Muddy Water 2003 Riesling “James Hardwick” (Waipara) – Off-dry, with intense wet iron minerality and terrific structure. Tartly malic and really quite striking, especially for its long finish, this is a stellar wine that’s built for aging.


Deer diary

Afternoon has broken

Back at our rental, Theresa roasts a leg of lamb and steams some carrots, which she then mixes with herbed goat cheese and a good deal of excellent local butter. I opt for a beer while she works.

Founders “Long Black” (Nelson) – Semi-cleverly named after one of the Aussie/Kiwi coffee variants, but done in the style of a German black beer. It’s got the dark, tarred and hoppy notes right, but the finish is watery and wan. Eh.

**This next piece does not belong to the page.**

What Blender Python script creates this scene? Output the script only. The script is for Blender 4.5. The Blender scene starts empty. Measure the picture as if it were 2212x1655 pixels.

With dinner, we revisit something from much earlier in our Queenstown sojourn.

Amisfield 2003 Pinot Noir (Central Otago) – Almost-big cherry and plum which start strong but grow increasingly (and worryingly) hollow with air. Emergent and slightly raspy tannin only make a fairly short finish seem even more abrupt. This is very little like the version tasted at the winery, and unfortunately it’s even less convincing.

And so a day that moved from monochromism, to black and deeper black, then back to riotous colors once more, proves much more than a mere remembrance or revisiting of things passed. Perhaps the lesson of the day is the futility of recaptured memories. For travel – and life – is all about making new ones.